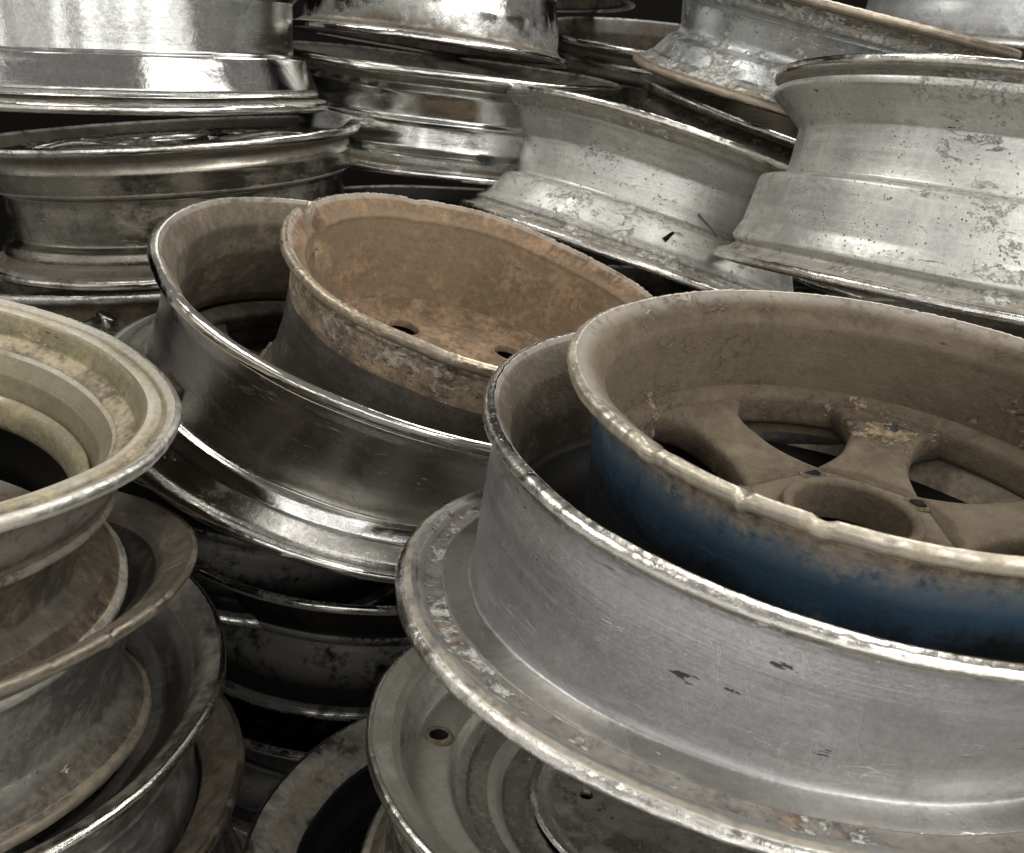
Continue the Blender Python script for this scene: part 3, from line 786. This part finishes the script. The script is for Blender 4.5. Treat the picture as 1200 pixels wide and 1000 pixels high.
# ---- litter caught on the pitted wheel
def tube(name, pts, rad, mat):
    V, F = [], []
    m = 8
    for i, p in enumerate(pts):
        p = Vector(p)
        d = (Vector(pts[min(i+1, len(pts)-1)]) - Vector(pts[max(i-1, 0)])).normalized()
        a = d.cross(Vector((0, 1, .2))).normalized(); b = d.cross(a)
        r = rad*(1 - .45*i/(len(pts)-1))
        for j in range(m):
            V.append(p + a*math.cos(2*PI*j/m)*r + b*math.sin(2*PI*j/m)*r)
    for i in range(len(pts)-1):
        for j in range(m): F.append((i*m+j, i*m+(j+1) % m, (i+1)*m+(j+1) % m, (i+1)*m+j))
    F.append(tuple(range(m))[::-1]); F.append(tuple((len(pts)-1)*m+j for j in range(m)))
    return link_mesh(name, V, F, [mat], [0]*len(F), None)
tw = tube('twig', [(.2190, 1.1275, .7125), (.2240, 1.1262, .7068), (.2300, 1.1270, .7010), (.2340, 1.1255, .6965), (.2375, 1.1190, .6915), (.2405, 1.1180, .6872)], .0011, MT['rust_dark'])
tag(tw, 'thin dark twig lying on the tilted pitted wheel beside the large silver wheel', 'twig')
sc = tube('rubber_scrap', [(.1755, 1.0955, .6862), (.1790, 1.0975, .6885), (.1825, 1.1000, .6912), (.1862, 1.1020, .6935)], .0034, MT['shade_black'])
tag(sc, 'small black rubber scrap on the lower edge of the tilted pitted wheel', 'scrap')

# ---- feet of the stacks: the same plain wheel copied under the rear and right stacks
def copy_tree(o, parent=None):
    c = o.copy()
    S.collection.objects.link(c)
    c.parent = parent
    for ch in list(o.children): copy_tree(ch, c)
    return c
pX = Pose((.52, 1.03, -.205), (.04, .02, .99), .185)
X0 = build_wheel('alloy_wheel', pX, .235, profile(.235, .185), MT['alu_semi'], MT['dark_inner'], MT['lip_worn'], 31, 160)
add_face(X0, pX, .235-.056, -.10, MT['dark_inner'], 5, .2)
FOOT = 'dull wheel at the foot of a stack, hidden behind the wheels in front'
tag(X0, FOOT, 'wheel', 'wheels at the feet of the stacks')
for x, y, z, rz, sz in [(.50, 1.05, -.60, .7, 1.03), (.53, 1.02, -.80, 1.9, 1.05), (.20, 1.42, -.40, 2.2, 1.0), (.18, 1.45, -.60, .3, 1.0), (.21, 1.43, -.80, 1.1, 1.05),
                        (-.45, 1.26, -.56, .9, 1.0), (-.44, 1.25, -.80, 2.7, 1.1), (-.08, 1.66, -.46, 1.4, 1.0), (-.10, 1.67, -.66, .2, 1.0), (-.09, 1.66, -.80, 2.0, 1.05),
                        (.11, .56, -.66, 1.0, .85), (.12, .57, -.81, 2.4, .9), (.49, 1.66, -.36, .5, 1.05), (.50, 1.68, -.56, 1.6, 1.05), (.49, 1.66, -.79, 2.9, 1.1)]:
    c = copy_tree(X0)
    c.location = Vector((x, y, max(z, -.798))) + OFF
    c.rotation_mode = 'XYZ'
    c.rotation_euler = (.03, -.02, rz)
    c.scale = (sz, sz, sz)
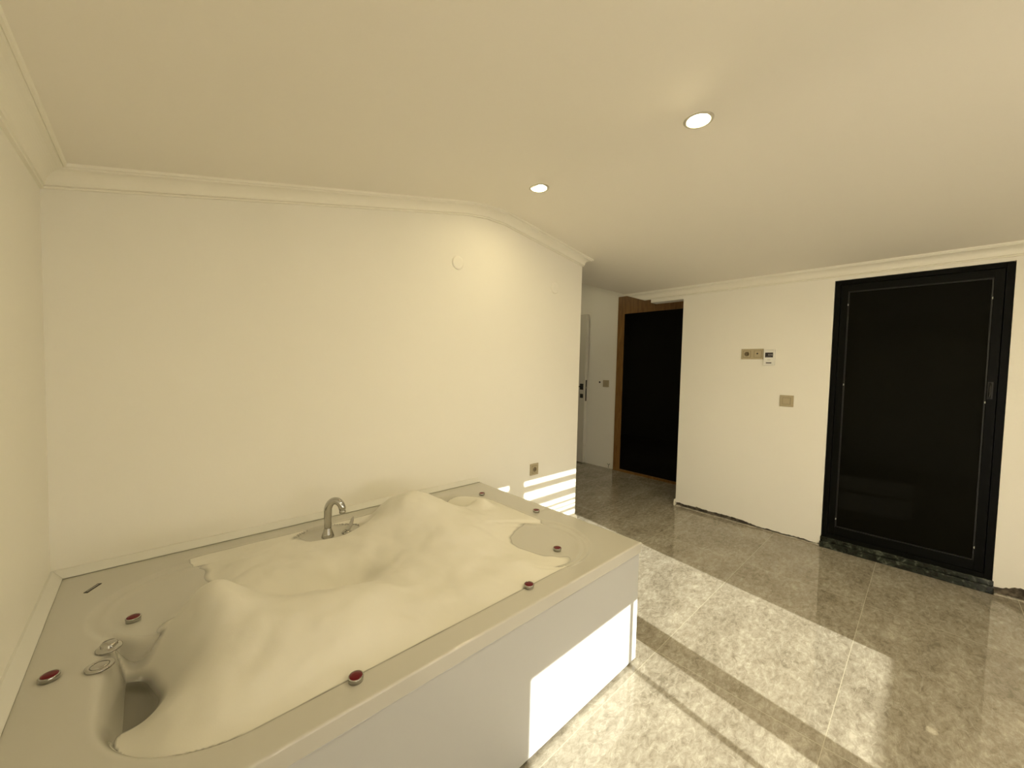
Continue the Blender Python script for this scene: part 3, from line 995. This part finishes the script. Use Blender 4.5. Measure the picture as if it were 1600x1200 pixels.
o = mb.build('paint_flecks', M_FLECK, bevel=0.003); o.parent = lf  # white paint spots on the leaf beside the glass
# small pull handle
hx = LX0; hy = a1 + 0.030
mb = MB()
mb.box(hx - 0.004, hy - 0.013, 1.355, hx, hy + 0.013, 1.475)
mb.tube([(hx - 0.004, hy + 0.002, 1.465), (hx - 0.026, hy + 0.002, 1.458), (hx - 0.030, hy + 0.002, 1.44), (hx - 0.030, hy + 0.002, 1.385), (hx - 0.026, hy + 0.002, 1.37), (hx - 0.004, hy + 0.002, 1.363)], 0.006, 12)
o = mb.build('pull_handle', M_GASKET); o.parent = lf
o = MB().box(FX - 0.004, D0 - 0.012, 2.06, FX + 0.004, D0 - 0.03, 2.15).build('hinge', M_ALU, bevel=0.001); o.parent = lf
mb = MB()
mb.box(XB - 0.006, D0 + 0.004, 0.050, XB + T, D1 - 0.006, DZ0)
mb.box(XB - 0.030, D0 + 0.004, 0.0, XB + T, D1 - 0.006, 0.052)
part(mb, 'door_sill', M_SILL, d, 'dark green marble door sill', bevel=0.005)
struct(MB().box(XB + T, D0 + 0.2, 0, XB + T + 0.03, D1 - 0.2, 2.5).build('wall_behind_door', M_WALL))

# ------------------------------------------------------------------ oak framed dark doorway in the hall
d = struct(empty('door_1', (XH, 0.1, 0)), 'dark glass door in an oak frame at the end of the hall')
mb = MB()
YO, YI, YE = 0.865, 0.755, -0.615
mb.box(XH - 0.022, YI, 0, XH, YO, 2.575)
mb.box(XH - 0.022, YE, 2.318, XH, YI, 2.575)
mb.box(XH - 0.026, YE, 0, XH, YI, 0.035)
part(mb, 'door_frame', M_WOOD, d, bevel=0.003)
part(MB().box(XH - 0.014, YE, 0.035, XH - 0.002, YI, 2.318), 'door_leaf', M_BLACKGLASS, d, 'black glossy door leaf')
mb = MB()
for y_ in (0.28, 0.06):
    mb.lathe([(0.013, 0.022), (0.013, 0.030), (0.006, 0.032), (0.006, 0.055), (0.014, 0.058), (0.012, 0.066), (0, 0.068)], 16, 'X', (XH, y_, 2.405))
part(mb, 'coat_hook', M_WOOD, d)

# ------------------------------------------------------------------ white door standing open in the hall
d = struct(empty('door_3', (5.295, 1.365, 0)), 'white panel door with black lever handle standing open in the hall')
d.rotation_euler = (0, 0, 0)
A = math.radians(28); ex = Vector((math.sin(A) * 0.25, math.cos(A), 0)).normalized()
tn = Vector((ex.y, -ex.x, 0))


def dbox(mb, s0, s1, t0, t1, z0, z1):
    b0 = len(mb.v)
    for z_ in (z0, z1):
        for s_, t_ in ((s0, t0), (s1, t0), (s1, t1), (s0, t1)):
            p = ex * s_ + tn * t_; mb.v.append((p.x, p.y, z_))
    for q in ((3, 2, 1, 0), (4, 5, 6, 7), (0, 1, 5, 4), (1, 2, 6, 5), (2, 3, 7, 6), (3, 0, 4, 7)):
        mb.face([b0 + i for i in q])
    return mb


leaf = dbox(MB(), 0, 0.80, 0, 0.06, 0.02, 2.36).build('door_leaf', M_DOORW, d, bevel=0.002)
mb = dbox(MB(), 0.030, 0.095, -0.010, 0.0, 1.175, 1.270)
mb.tube([tuple(ex * 0.062 + tn * -0.008 + Vector((0, 0, 1.225))), tuple(ex * 0.062 + tn * -0.045 + Vector((0, 0, 1.225))), tuple(ex * 0.08 + tn * -0.05 + Vector((0, 0, 1.225))), tuple(ex * 0.21 + tn * -0.05 + Vector((0, 0, 1.225)))], 0.011, 12)
o = mb.build('door_handle', M_BLK, leaf)
o = dbox(MB(), 0.030, 0.090, -0.008, 0.0, 1.045, 1.110).build('key_plate', M_BLK, leaf)
o = dbox(MB(), -0.003, 0.0, 0.018, 0.042, 1.00, 1.33).build('lock_plate', M_BLK, leaf)
o = dbox(MB(), -0.010, 0.0, 0.022, 0.038, 1.195, 1.225).build('latch', M_CHROME, leaf)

#### The request
Nothing in the entries should change as you copy them, except that the pictures are left out.

#### Task response
Continue the Blender Python script for this scene: part 3, from line 786. This part finishes the script. The script is for Blender 4.5. Treat the picture as 1200 pixels wide and 1000 pixels high.
# ---- litter caught on the pitted wheel
def tube(name, pts, rad, mat):
    V, F = [], []
    m = 8
    for i, p in enumerate(pts):
        p = Vector(p)
        d = (Vector(pts[min(i+1, len(pts)-1)]) - Vector(pts[max(i-1, 0)])).normalized()
        a = d.cross(Vector((0, 1, .2))).normalized(); b = d.cross(a)
        r = rad*(1 - .45*i/(len(pts)-1))
        for j in range(m):
            V.append(p + a*math.cos(2*PI*j/m)*r + b*math.sin(2*PI*j/m)*r)
    for i in range(len(pts)-1):
        for j in range(m): F.append((i*m+j, i*m+(j+1) % m, (i+1)*m+(j+1) % m, (i+1)*m+j))
    F.append(tuple(range(m))[::-1]); F.append(tuple((len(pts)-1)*m+j for j in range(m)))
    return link_mesh(name, V, F, [mat], [0]*len(F), None)
tw = tube('twig', [(.2190, 1.1275, .7125), (.2240, 1.1262, .7068), (.2300, 1.1270, .7010), (.2340, 1.1255, .6965), (.2375, 1.1190, .6915), (.2405, 1.1180, .6872)], .0011, MT['rust_dark'])
tag(tw, 'thin dark twig lying on the tilted pitted wheel beside the large silver wheel', 'twig')
sc = tube('rubber_scrap', [(.1755, 1.0955, .6862), (.1790, 1.0975, .6885), (.1825, 1.1000, .6912), (.1862, 1.1020, .6935)], .0034, MT['shade_black'])
tag(sc, 'small black rubber scrap on the lower edge of the tilted pitted wheel', 'scrap')

# ---- feet of the stacks: the same plain wheel copied under the rear and right stacks
def copy_tree(o, parent=None):
    c = o.copy()
    S.collection.objects.link(c)
    c.parent = parent
    for ch in list(o.children): copy_tree(ch, c)
    return c
pX = Pose((.52, 1.03, -.205), (.04, .02, .99), .185)
X0 = build_wheel('alloy_wheel', pX, .235, profile(.235, .185), MT['alu_semi'], MT['dark_inner'], MT['lip_worn'], 31, 160)
add_face(X0, pX, .235-.056, -.10, MT['dark_inner'], 5, .2)
FOOT = 'dull wheel at the foot of a stack, hidden behind the wheels in front'
tag(X0, FOOT, 'wheel', 'wheels at the feet of the stacks')
for x, y, z, rz, sz in [(.50, 1.05, -.60, .7, 1.03), (.53, 1.02, -.80, 1.9, 1.05), (.20, 1.42, -.40, 2.2, 1.0), (.18, 1.45, -.60, .3, 1.0), (.21, 1.43, -.80, 1.1, 1.05),
                        (-.45, 1.26, -.56, .9, 1.0), (-.44, 1.25, -.80, 2.7, 1.1), (-.08, 1.66, -.46, 1.4, 1.0), (-.10, 1.67, -.66, .2, 1.0), (-.09, 1.66, -.80, 2.0, 1.05),
                        (.11, .56, -.66, 1.0, .85), (.12, .57, -.81, 2.4, .9), (.49, 1.66, -.36, .5, 1.05), (.50, 1.68, -.56, 1.6, 1.05), (.49, 1.66, -.79, 2.9, 1.1)]:
    c = copy_tree(X0)
    c.location = Vector((x, y, max(z, -.798))) + OFF
    c.rotation_mode = 'XYZ'
    c.rotation_euler = (.03, -.02, rz)
    c.scale = (sz, sz, sz)
Continue the Blender Python script for this scene: part 3, from line 995. This part finishes the script. Use Blender 4.5. Measure the picture as if it were 1600x1200 pixels.
o = mb.build('paint_flecks', M_FLECK, bevel=0.003); o.parent = lf  # white paint spots on the leaf beside the glass
# small pull handle
hx = LX0; hy = a1 + 0.030
mb = MB()
mb.box(hx - 0.004, hy - 0.013, 1.355, hx, hy + 0.013, 1.475)
mb.tube([(hx - 0.004, hy + 0.002, 1.465), (hx - 0.026, hy + 0.002, 1.458), (hx - 0.030, hy + 0.002, 1.44), (hx - 0.030, hy + 0.002, 1.385), (hx - 0.026, hy + 0.002, 1.37), (hx - 0.004, hy + 0.002, 1.363)], 0.006, 12)
o = mb.build('pull_handle', M_GASKET); o.parent = lf
o = MB().box(FX - 0.004, D0 - 0.012, 2.06, FX + 0.004, D0 - 0.03, 2.15).build('hinge', M_ALU, bevel=0.001); o.parent = lf
mb = MB()
mb.box(XB - 0.006, D0 + 0.004, 0.050, XB + T, D1 - 0.006, DZ0)
mb.box(XB - 0.030, D0 + 0.004, 0.0, XB + T, D1 - 0.006, 0.052)
part(mb, 'door_sill', M_SILL, d, 'dark green marble door sill', bevel=0.005)
struct(MB().box(XB + T, D0 + 0.2, 0, XB + T + 0.03, D1 - 0.2, 2.5).build('wall_behind_door', M_WALL))

# ------------------------------------------------------------------ oak framed dark doorway in the hall
d = struct(empty('door_1', (XH, 0.1, 0)), 'dark glass door in an oak frame at the end of the hall')
mb = MB()
YO, YI, YE = 0.865, 0.755, -0.615
mb.box(XH - 0.022, YI, 0, XH, YO, 2.575)
mb.box(XH - 0.022, YE, 2.318, XH, YI, 2.575)
mb.box(XH - 0.026, YE, 0, XH, YI, 0.035)
part(mb, 'door_frame', M_WOOD, d, bevel=0.003)
part(MB().box(XH - 0.014, YE, 0.035, XH - 0.002, YI, 2.318), 'door_leaf', M_BLACKGLASS, d, 'black glossy door leaf')
mb = MB()
for y_ in (0.28, 0.06):
    mb.lathe([(0.013, 0.022), (0.013, 0.030), (0.006, 0.032), (0.006, 0.055), (0.014, 0.058), (0.012, 0.066), (0, 0.068)], 16, 'X', (XH, y_, 2.405))
part(mb, 'coat_hook', M_WOOD, d)

# ------------------------------------------------------------------ white door standing open in the hall
d = struct(empty('door_3', (5.295, 1.365, 0)), 'white panel door with black lever handle standing open in the hall')
d.rotation_euler = (0, 0, 0)
A = math.radians(28); ex = Vector((math.sin(A) * 0.25, math.cos(A), 0)).normalized()
tn = Vector((ex.y, -ex.x, 0))


def dbox(mb, s0, s1, t0, t1, z0, z1):
    b0 = len(mb.v)
    for z_ in (z0, z1):
        for s_, t_ in ((s0, t0), (s1, t0), (s1, t1), (s0, t1)):
            p = ex * s_ + tn * t_; mb.v.append((p.x, p.y, z_))
    for q in ((3, 2, 1, 0), (4, 5, 6, 7), (0, 1, 5, 4), (1, 2, 6, 5), (2, 3, 7, 6), (3, 0, 4, 7)):
        mb.face([b0 + i for i in q])
    return mb


leaf = dbox(MB(), 0, 0.80, 0, 0.06, 0.02, 2.36).build('door_leaf', M_DOORW, d, bevel=0.002)
mb = dbox(MB(), 0.030, 0.095, -0.010, 0.0, 1.175, 1.270)
mb.tube([tuple(ex * 0.062 + tn * -0.008 + Vector((0, 0, 1.225))), tuple(ex * 0.062 + tn * -0.045 + Vector((0, 0, 1.225))), tuple(ex * 0.08 + tn * -0.05 + Vector((0, 0, 1.225))), tuple(ex * 0.21 + tn * -0.05 + Vector((0, 0, 1.225)))], 0.011, 12)
o = mb.build('door_handle', M_BLK, leaf)
o = dbox(MB(), 0.030, 0.090, -0.008, 0.0, 1.045, 1.110).build('key_plate', M_BLK, leaf)
o = dbox(MB(), -0.003, 0.0, 0.018, 0.042, 1.00, 1.33).build('lock_plate', M_BLK, leaf)
o = dbox(MB(), -0.010, 0.0, 0.022, 0.038, 1.195, 1.225).build('latch', M_CHROME, leaf)